After, she launches into a discussion of the WB’s attitude toward her hair. “The WB’s anal about it,” she says, making an unhappy face. “It’s because of the whole Keri Russell Felicity hair incident. So I can’t do anything with it. Like whenever I do a TV interview, I’m not even allowed to wear it up. It has to be down, because I’m going to be known for my hair. I can’t cut it or make it choppy or put streaks in it, because Lana, the small-town girl, wouldn’t do that.” Next she gets onto the congratulatory phone call she received from Jordan Levin, president of the entertainment division at the WB, after the show’s debut­a phone call she missed and decided not to return. “If I’d called him back, I would have felt uncomfortable,” she says. “Because I don’t know him. And I already knew what he wanted to say. Anyway, he probably didn’t call. It was probably his assistant.” She laughs out loud. “I guess I just don’t communicate with people.”

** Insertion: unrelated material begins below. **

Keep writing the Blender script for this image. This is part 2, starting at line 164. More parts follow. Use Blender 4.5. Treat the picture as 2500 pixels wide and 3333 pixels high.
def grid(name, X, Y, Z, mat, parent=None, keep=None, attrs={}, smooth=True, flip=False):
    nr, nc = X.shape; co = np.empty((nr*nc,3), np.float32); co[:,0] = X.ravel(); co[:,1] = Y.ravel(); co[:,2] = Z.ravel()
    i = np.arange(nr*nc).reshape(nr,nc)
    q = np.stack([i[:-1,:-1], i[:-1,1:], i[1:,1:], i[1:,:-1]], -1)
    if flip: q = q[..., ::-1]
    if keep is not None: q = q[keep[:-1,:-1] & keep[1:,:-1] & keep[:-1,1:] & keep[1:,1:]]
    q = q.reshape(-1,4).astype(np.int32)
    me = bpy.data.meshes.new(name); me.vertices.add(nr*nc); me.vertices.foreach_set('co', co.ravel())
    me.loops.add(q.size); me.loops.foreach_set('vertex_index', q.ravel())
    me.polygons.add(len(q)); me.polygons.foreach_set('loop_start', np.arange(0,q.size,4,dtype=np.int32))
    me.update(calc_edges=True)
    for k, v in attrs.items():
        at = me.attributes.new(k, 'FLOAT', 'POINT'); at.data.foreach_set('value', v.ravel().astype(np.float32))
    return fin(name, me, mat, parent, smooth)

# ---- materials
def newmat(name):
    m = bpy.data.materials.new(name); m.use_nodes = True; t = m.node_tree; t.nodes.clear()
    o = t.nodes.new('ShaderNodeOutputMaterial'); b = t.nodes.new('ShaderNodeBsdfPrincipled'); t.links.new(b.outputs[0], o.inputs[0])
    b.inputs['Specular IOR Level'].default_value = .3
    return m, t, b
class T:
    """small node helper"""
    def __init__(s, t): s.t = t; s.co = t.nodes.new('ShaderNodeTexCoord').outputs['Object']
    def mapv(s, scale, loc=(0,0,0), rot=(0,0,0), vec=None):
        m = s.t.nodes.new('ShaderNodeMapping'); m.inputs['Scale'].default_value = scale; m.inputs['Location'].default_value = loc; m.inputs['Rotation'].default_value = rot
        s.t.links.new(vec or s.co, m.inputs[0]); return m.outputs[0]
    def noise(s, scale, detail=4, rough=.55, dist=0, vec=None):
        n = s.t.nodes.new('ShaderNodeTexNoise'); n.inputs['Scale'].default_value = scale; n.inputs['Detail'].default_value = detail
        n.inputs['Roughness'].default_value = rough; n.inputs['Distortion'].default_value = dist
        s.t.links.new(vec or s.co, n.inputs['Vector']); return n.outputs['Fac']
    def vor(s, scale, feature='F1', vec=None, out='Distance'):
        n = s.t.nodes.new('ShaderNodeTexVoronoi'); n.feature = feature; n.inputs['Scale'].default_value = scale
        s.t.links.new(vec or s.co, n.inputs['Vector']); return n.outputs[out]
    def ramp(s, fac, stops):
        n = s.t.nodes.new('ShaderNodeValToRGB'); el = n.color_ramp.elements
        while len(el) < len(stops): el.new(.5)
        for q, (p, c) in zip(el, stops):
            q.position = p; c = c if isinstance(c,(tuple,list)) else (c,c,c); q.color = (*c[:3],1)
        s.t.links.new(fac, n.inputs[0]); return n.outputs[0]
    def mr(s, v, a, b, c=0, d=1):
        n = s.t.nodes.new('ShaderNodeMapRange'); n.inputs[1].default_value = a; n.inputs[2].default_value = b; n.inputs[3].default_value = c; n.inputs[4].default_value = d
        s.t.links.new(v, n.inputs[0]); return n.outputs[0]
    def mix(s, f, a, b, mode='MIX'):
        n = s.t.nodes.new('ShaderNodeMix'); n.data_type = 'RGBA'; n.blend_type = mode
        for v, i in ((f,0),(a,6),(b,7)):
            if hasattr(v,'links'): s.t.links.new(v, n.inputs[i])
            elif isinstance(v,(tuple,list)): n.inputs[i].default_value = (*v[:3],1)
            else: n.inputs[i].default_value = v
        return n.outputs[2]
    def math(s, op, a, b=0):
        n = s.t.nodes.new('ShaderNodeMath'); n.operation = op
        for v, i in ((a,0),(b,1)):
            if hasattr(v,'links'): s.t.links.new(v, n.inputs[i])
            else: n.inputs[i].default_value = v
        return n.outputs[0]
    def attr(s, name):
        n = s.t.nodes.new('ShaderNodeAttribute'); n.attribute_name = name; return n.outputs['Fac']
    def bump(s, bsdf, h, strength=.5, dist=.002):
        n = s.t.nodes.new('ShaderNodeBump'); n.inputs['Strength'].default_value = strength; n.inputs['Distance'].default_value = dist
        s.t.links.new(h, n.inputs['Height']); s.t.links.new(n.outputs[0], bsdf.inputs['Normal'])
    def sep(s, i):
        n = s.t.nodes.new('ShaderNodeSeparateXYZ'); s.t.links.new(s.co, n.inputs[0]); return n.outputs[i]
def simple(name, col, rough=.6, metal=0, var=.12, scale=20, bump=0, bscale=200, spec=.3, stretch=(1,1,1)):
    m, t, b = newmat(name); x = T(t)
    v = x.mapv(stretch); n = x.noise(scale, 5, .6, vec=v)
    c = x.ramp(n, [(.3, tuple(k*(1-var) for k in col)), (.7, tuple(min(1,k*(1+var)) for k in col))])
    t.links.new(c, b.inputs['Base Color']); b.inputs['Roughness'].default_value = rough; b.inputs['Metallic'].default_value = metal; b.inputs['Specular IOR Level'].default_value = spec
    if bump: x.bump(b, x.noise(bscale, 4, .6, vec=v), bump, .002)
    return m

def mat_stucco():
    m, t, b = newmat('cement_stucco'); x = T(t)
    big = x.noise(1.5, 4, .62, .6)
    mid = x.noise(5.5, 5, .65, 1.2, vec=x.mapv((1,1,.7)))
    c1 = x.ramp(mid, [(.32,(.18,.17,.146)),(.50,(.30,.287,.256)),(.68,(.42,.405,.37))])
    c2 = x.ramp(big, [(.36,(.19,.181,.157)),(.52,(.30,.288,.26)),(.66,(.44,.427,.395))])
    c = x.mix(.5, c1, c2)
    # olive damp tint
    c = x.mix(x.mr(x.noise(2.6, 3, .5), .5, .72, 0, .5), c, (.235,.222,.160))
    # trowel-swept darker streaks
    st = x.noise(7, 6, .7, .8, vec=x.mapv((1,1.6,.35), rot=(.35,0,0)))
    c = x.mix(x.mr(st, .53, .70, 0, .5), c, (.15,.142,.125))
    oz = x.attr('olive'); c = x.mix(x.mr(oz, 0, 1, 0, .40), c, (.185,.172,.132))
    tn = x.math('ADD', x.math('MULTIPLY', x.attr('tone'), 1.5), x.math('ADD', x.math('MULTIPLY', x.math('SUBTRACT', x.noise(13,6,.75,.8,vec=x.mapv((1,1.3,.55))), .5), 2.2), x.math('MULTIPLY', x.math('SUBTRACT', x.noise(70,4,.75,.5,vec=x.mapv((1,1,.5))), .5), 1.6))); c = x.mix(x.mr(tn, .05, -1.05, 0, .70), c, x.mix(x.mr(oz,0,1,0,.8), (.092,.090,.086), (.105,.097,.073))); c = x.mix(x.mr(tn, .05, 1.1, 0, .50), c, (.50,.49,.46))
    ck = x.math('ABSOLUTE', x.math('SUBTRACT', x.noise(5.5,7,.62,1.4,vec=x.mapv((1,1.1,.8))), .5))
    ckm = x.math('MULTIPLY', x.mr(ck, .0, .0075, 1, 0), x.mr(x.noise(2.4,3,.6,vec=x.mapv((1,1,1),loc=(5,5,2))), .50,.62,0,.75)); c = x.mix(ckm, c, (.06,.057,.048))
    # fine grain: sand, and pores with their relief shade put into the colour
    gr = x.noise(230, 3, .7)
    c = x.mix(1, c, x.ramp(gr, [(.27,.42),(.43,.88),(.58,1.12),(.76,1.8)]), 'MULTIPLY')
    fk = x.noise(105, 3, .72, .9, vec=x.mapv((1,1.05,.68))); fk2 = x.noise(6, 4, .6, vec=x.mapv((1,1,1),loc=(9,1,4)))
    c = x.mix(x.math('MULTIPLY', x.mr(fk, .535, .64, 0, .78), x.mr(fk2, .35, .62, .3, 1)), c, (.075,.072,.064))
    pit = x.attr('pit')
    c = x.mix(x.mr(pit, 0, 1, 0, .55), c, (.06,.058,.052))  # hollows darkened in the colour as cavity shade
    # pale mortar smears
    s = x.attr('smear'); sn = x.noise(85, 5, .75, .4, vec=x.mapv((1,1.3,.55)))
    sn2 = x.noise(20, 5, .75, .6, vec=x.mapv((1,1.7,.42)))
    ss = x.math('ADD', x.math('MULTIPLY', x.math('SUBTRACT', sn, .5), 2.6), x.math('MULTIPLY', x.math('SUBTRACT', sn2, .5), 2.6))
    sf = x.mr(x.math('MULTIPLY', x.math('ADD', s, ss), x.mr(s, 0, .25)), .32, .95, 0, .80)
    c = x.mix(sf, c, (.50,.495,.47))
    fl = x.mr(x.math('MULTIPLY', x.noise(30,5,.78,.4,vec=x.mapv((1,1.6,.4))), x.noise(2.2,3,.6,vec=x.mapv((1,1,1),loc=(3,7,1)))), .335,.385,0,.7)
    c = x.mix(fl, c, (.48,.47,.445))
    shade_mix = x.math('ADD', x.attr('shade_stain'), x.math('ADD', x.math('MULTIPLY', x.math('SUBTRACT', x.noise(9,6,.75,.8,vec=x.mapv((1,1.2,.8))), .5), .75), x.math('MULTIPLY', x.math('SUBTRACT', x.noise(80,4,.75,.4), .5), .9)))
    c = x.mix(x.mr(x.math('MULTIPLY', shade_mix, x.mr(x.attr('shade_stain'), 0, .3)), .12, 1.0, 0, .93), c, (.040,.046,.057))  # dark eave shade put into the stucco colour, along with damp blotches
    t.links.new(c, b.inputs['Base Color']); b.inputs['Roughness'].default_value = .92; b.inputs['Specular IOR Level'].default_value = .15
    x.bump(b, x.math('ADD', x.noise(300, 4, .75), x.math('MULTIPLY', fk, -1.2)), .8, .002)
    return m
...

And with that, she turns suddenly philosophical: “To reach enlightenment, there’s an arc that we all have to go through. In my case, I have to learn to care about people, because I don’t. I care more about Mother Nature and all those exterior things. I have just never been able to truly care about people. I mean, I don’t do anything bad to people, because that’s mean. But everyone has their evil thoughts. Everyone has those sporadic I-want-to-kill-you moments. Blah, blah, blah. Anyway, so that’s not very interesting. I tell you, I’m boring!”

Shortly afterward, she opens her mouth and bares a pointed, jutting tooth. “It’s my fang,” she says happily. “And I like my fang!”

She waits for a reaction.

One reaction is, if this is boring, boring sure has improved some.